Saturday, March 24, 2012

Discovering Dimensions of the Record


I haven't written on this blog in a good while, but I have been thinking plenty about the value of this record, The Register of Freedmen. It is not that big a record in relative terms, but it is a complicated one to say the least, and its implications are beyond words, so I have mostly just been sitting and thinking and tweeting at least one name from the record each week.

Since working on The Register, I have actually relocated to the general area where most of those listed in this record were enslaved. Why? Well, believe it or not, I did very much want to set my eyes on the towns represented in The Register. Without doing so, both the people and the places would have remained flat. So, I have been taking to the roads. Last month, I visited Hardeman County. Today, I visited Fayette County. I live in Marshall County, and I am regularly in Shelby County. There probably are well over six hundred freedmen in The Register who before the war lived their lives in these areas.

From Marshall County, Holly Springs, I take Highway 7 north, crossing the state line. Historian Hubert McAlexander has written: “Marshall is a land of hills and valleys and bottom lands cut by small rivers, creeks, and branches.” And so it is. I pass through the shade of arbors and, as I approach Indian Creek, the area becomes swampy, refreshing wetlands on each side of the road. I wonder if there were slaves who tried to travel through these waters going from Holly Springs perhaps, the site of a short-lived contraband camp, to Grand Junction, Tennessee, where they might find a train bound for Memphis.

I arrive at Benton County, which used to be Marshall; it is such a long way even by car, even now. So many slaves walked. I remember Angela Walton Raji's ancestors and my own; this is their path.

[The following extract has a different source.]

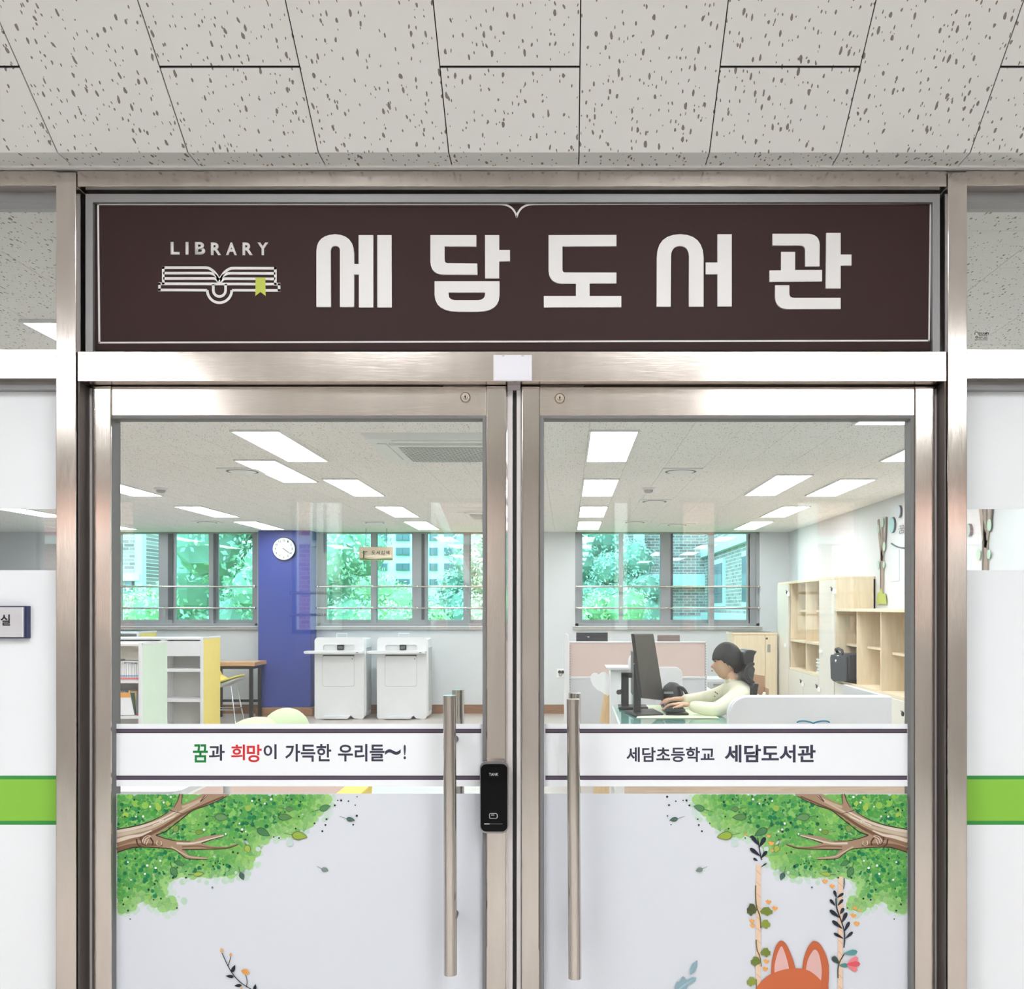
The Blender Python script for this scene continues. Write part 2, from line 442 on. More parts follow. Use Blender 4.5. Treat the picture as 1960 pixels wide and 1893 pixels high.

Crossing the state line takes me into Fayette County--more rolling hills. Traversing them would have required the help of God; there is no doubting this.

I spent part of my day at the Fayette County Public Library. What a nice genealogy room they have. I researched the Fayette County slave owners who are listed in The Register, just a few of them. I have my students helping. Only one traveled with me to Somerville, the county seat. When he tired, I returned him to campus and then...yes, I went back!

I had to. I was so taken both by just being in the area and by its beauty. One student has been assigned Charles Michie. I remember transcribing a Charles Micka, Mica, Mickey, or Miclea. Five freedmen in The Register were once owned by him. I am intrigued by the variations on spelling. I can just hear these ancestors' voices, thick with accent, as they stated this name before the Union official who wrote it down. Two little boys, three-year-old Henry and eight-year-old Calvin, reported Micka as the name of their former owner. It would in fact appear that Michie is pronounced like Mickey.

I visited Michie's plantation today, Woodlawn. It is still standing, and it is, yes, especially on a spring Saturday, beautiful. But I tried to imagine Michie's slaves working there, on the undulating field that fronts the estate. I got out of my car to take a picture, and, as I did, a friendly brown and white horse greeted me. I was surprised and pleased. I spoke to him as he eyed me and placed his nose over the white fence that surrounds the grounds. I'm discovering new dimensions of places and people in this public record.